> **AIM**
Each entry has to be copied exactly, with nothing missed.

◇ ◇ ◇

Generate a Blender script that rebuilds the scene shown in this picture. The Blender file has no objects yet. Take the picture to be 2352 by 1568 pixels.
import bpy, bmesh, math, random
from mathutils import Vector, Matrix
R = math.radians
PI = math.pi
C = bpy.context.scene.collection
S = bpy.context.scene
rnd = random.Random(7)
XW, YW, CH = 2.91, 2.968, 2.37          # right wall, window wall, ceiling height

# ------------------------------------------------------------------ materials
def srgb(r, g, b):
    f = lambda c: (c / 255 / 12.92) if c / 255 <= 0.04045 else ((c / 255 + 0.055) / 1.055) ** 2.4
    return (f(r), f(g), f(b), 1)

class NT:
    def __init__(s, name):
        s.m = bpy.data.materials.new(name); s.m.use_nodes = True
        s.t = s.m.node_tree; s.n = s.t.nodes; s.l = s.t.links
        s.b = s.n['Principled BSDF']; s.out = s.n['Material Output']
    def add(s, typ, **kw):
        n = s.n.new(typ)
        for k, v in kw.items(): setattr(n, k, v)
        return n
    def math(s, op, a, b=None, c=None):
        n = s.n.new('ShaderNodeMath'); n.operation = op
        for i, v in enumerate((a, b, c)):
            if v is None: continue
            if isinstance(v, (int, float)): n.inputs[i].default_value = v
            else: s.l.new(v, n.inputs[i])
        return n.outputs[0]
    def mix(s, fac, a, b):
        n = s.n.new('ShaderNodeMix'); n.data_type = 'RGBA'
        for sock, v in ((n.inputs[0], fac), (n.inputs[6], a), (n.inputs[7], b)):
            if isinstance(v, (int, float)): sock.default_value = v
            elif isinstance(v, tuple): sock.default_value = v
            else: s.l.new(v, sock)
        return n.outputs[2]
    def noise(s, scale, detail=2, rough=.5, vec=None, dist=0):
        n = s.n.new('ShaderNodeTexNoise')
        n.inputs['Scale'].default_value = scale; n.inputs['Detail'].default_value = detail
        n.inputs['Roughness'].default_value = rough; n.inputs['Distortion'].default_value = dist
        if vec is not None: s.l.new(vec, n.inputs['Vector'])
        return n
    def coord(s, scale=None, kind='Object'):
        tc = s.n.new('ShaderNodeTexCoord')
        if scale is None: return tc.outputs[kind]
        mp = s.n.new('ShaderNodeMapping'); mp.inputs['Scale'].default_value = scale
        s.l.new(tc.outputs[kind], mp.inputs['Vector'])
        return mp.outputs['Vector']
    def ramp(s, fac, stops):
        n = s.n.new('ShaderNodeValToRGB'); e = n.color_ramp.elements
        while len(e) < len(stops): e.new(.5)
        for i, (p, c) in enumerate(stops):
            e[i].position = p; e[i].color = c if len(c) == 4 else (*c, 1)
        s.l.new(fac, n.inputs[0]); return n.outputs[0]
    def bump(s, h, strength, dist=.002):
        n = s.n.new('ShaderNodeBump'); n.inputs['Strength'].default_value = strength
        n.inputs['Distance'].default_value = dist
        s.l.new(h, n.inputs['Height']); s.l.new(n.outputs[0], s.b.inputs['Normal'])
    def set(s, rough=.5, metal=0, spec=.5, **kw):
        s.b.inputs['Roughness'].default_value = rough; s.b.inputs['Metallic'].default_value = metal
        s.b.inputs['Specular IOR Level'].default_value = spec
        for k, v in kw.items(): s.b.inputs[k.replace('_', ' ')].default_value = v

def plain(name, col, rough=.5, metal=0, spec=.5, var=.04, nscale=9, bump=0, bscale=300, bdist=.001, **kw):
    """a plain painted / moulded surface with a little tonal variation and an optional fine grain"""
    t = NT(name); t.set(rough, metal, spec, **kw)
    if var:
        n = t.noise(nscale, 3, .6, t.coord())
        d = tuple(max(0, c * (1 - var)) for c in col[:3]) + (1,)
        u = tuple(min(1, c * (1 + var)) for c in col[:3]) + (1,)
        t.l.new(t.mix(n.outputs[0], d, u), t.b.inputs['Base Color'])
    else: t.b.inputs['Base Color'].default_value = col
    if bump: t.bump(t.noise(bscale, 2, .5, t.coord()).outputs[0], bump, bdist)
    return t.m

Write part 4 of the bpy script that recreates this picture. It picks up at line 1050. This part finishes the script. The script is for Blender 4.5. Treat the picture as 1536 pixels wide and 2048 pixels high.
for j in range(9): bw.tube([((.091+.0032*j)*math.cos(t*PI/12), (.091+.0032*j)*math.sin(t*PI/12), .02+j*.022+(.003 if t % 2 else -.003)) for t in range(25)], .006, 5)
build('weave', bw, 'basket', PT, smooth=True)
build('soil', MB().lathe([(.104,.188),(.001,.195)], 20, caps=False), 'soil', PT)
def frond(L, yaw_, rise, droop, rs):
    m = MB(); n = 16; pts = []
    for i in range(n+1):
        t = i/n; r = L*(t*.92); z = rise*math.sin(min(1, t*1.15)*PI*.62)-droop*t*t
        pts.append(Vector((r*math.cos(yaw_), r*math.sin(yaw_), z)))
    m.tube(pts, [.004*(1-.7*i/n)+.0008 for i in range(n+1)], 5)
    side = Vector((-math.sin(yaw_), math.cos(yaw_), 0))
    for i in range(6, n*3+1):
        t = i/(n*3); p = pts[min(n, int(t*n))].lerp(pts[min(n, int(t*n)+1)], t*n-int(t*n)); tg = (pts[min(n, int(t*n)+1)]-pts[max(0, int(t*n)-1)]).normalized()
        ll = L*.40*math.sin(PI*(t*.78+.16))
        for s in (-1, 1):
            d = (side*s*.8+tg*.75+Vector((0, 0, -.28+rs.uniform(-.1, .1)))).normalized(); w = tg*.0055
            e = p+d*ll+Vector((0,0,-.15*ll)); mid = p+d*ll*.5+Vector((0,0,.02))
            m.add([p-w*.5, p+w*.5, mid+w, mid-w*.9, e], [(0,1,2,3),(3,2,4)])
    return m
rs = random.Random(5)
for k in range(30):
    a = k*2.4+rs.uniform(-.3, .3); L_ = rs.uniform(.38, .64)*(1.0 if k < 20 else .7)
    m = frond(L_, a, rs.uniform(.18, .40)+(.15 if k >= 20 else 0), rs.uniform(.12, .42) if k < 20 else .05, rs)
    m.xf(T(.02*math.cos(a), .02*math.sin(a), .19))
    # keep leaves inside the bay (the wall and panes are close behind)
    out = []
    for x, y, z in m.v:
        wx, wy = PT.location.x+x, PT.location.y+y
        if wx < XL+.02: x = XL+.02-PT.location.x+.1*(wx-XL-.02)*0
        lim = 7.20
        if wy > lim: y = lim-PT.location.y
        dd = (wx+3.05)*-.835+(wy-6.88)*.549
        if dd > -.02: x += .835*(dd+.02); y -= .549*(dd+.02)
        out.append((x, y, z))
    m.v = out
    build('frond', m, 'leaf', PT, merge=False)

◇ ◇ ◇

> **WORKED ANSWER**
Generate a Blender script that rebuilds the scene shown in this picture. The Blender file has no objects yet. Take the picture to be 2352 by 1568 pixels.
import bpy, bmesh, math, random
from mathutils import Vector, Matrix
R = math.radians
PI = math.pi
C = bpy.context.scene.collection
S = bpy.context.scene
rnd = random.Random(7)
XW, YW, CH = 2.91, 2.968, 2.37          # right wall, window wall, ceiling height

# ------------------------------------------------------------------ materials
def srgb(r, g, b):
    f = lambda c: (c / 255 / 12.92) if c / 255 <= 0.04045 else ((c / 255 + 0.055) / 1.055) ** 2.4
    return (f(r), f(g), f(b), 1)

class NT:
    def __init__(s, name):
        s.m = bpy.data.materials.new(name); s.m.use_nodes = True
        s.t = s.m.node_tree; s.n = s.t.nodes; s.l = s.t.links
        s.b = s.n['Principled BSDF']; s.out = s.n['Material Output']
    def add(s, typ, **kw):
        n = s.n.new(typ)
        for k, v in kw.items(): setattr(n, k, v)
        return n
    def math(s, op, a, b=None, c=None):
        n = s.n.new('ShaderNodeMath'); n.operation = op
        for i, v in enumerate((a, b, c)):
            if v is None: continue
            if isinstance(v, (int, float)): n.inputs[i].default_value = v
            else: s.l.new(v, n.inputs[i])
        return n.outputs[0]
    def mix(s, fac, a, b):
        n = s.n.new('ShaderNodeMix'); n.data_type = 'RGBA'
        for sock, v in ((n.inputs[0], fac), (n.inputs[6], a), (n.inputs[7], b)):
            if isinstance(v, (int, float)): sock.default_value = v
            elif isinstance(v, tuple): sock.default_value = v
            else: s.l.new(v, sock)
        return n.outputs[2]
    def noise(s, scale, detail=2, rough=.5, vec=None, dist=0):
        n = s.n.new('ShaderNodeTexNoise')
        n.inputs['Scale'].default_value = scale; n.inputs['Detail'].default_value = detail
        n.inputs['Roughness'].default_value = rough; n.inputs['Distortion'].default_value = dist
        if vec is not None: s.l.new(vec, n.inputs['Vector'])
        return n
    def coord(s, scale=None, kind='Object'):
        tc = s.n.new('ShaderNodeTexCoord')
        if scale is None: return tc.outputs[kind]
        mp = s.n.new('ShaderNodeMapping'); mp.inputs['Scale'].default_value = scale
        s.l.new(tc.outputs[kind], mp.inputs['Vector'])
        return mp.outputs['Vector']
    def ramp(s, fac, stops):
        n = s.n.new('ShaderNodeValToRGB'); e = n.color_ramp.elements
        while len(e) < len(stops): e.new(.5)
        for i, (p, c) in enumerate(stops):
            e[i].position = p; e[i].color = c if len(c) == 4 else (*c, 1)
        s.l.new(fac, n.inputs[0]); return n.outputs[0]
    def bump(s, h, strength, dist=.002):
        n = s.n.new('ShaderNodeBump'); n.inputs['Strength'].default_value = strength
        n.inputs['Distance'].default_value = dist
        s.l.new(h, n.inputs['Height']); s.l.new(n.outputs[0], s.b.inputs['Normal'])
    def set(s, rough=.5, metal=0, spec=.5, **kw):
        s.b.inputs['Roughness'].default_value = rough; s.b.inputs['Metallic'].default_value = metal
        s.b.inputs['Specular IOR Level'].default_value = spec
        for k, v in kw.items(): s.b.inputs[k.replace('_', ' ')].default_value = v

def plain(name, col, rough=.5, metal=0, spec=.5, var=.04, nscale=9, bump=0, bscale=300, bdist=.001, **kw):
    """a plain painted / moulded surface with a little tonal variation and an optional fine grain"""
    t = NT(name); t.set(rough, metal, spec, **kw)
    if var:
        n = t.noise(nscale, 3, .6, t.coord())
        d = tuple(max(0, c * (1 - var)) for c in col[:3]) + (1,)
        u = tuple(min(1, c * (1 + var)) for c in col[:3]) + (1,)
        t.l.new(t.mix(n.outputs[0], d, u), t.b.inputs['Base Color'])
    else: t.b.inputs['Base Color'].default_value = col
    if bump: t.bump(t.noise(bscale, 2, .5, t.coord()).outputs[0], bump, bdist)
    return t.m

Write part 4 of the bpy script that recreates this picture. It picks up at line 1050. This part finishes the script. The script is for Blender 4.5. Treat the picture as 1536 pixels wide and 2048 pixels high.
for j in range(9): bw.tube([((.091+.0032*j)*math.cos(t*PI/12), (.091+.0032*j)*math.sin(t*PI/12), .02+j*.022+(.003 if t % 2 else -.003)) for t in range(25)], .006, 5)
build('weave', bw, 'basket', PT, smooth=True)
build('soil', MB().lathe([(.104,.188),(.001,.195)], 20, caps=False), 'soil', PT)
def frond(L, yaw_, rise, droop, rs):
    m = MB(); n = 16; pts = []
    for i in range(n+1):
        t = i/n; r = L*(t*.92); z = rise*math.sin(min(1, t*1.15)*PI*.62)-droop*t*t
        pts.append(Vector((r*math.cos(yaw_), r*math.sin(yaw_), z)))
    m.tube(pts, [.004*(1-.7*i/n)+.0008 for i in range(n+1)], 5)
    side = Vector((-math.sin(yaw_), math.cos(yaw_), 0))
    for i in range(6, n*3+1):
        t = i/(n*3); p = pts[min(n, int(t*n))].lerp(pts[min(n, int(t*n)+1)], t*n-int(t*n)); tg = (pts[min(n, int(t*n)+1)]-pts[max(0, int(t*n)-1)]).normalized()
        ll = L*.40*math.sin(PI*(t*.78+.16))
        for s in (-1, 1):
            d = (side*s*.8+tg*.75+Vector((0, 0, -.28+rs.uniform(-.1, .1)))).normalized(); w = tg*.0055
            e = p+d*ll+Vector((0,0,-.15*ll)); mid = p+d*ll*.5+Vector((0,0,.02))
            m.add([p-w*.5, p+w*.5, mid+w, mid-w*.9, e], [(0,1,2,3),(3,2,4)])
    return m
rs = random.Random(5)
for k in range(30):
    a = k*2.4+rs.uniform(-.3, .3); L_ = rs.uniform(.38, .64)*(1.0 if k < 20 else .7)
    m = frond(L_, a, rs.uniform(.18, .40)+(.15 if k >= 20 else 0), rs.uniform(.12, .42) if k < 20 else .05, rs)
    m.xf(T(.02*math.cos(a), .02*math.sin(a), .19))
    # keep leaves inside the bay (the wall and panes are close behind)
    out = []
    for x, y, z in m.v:
        wx, wy = PT.location.x+x, PT.location.y+y
        if wx < XL+.02: x = XL+.02-PT.location.x+.1*(wx-XL-.02)*0
        lim = 7.20
        if wy > lim: y = lim-PT.location.y
        dd = (wx+3.05)*-.835+(wy-6.88)*.549
        if dd > -.02: x += .835*(dd+.02); y -= .549*(dd+.02)
        out.append((x, y, z))
    m.v = out
    build('frond', m, 'leaf', PT, merge=False)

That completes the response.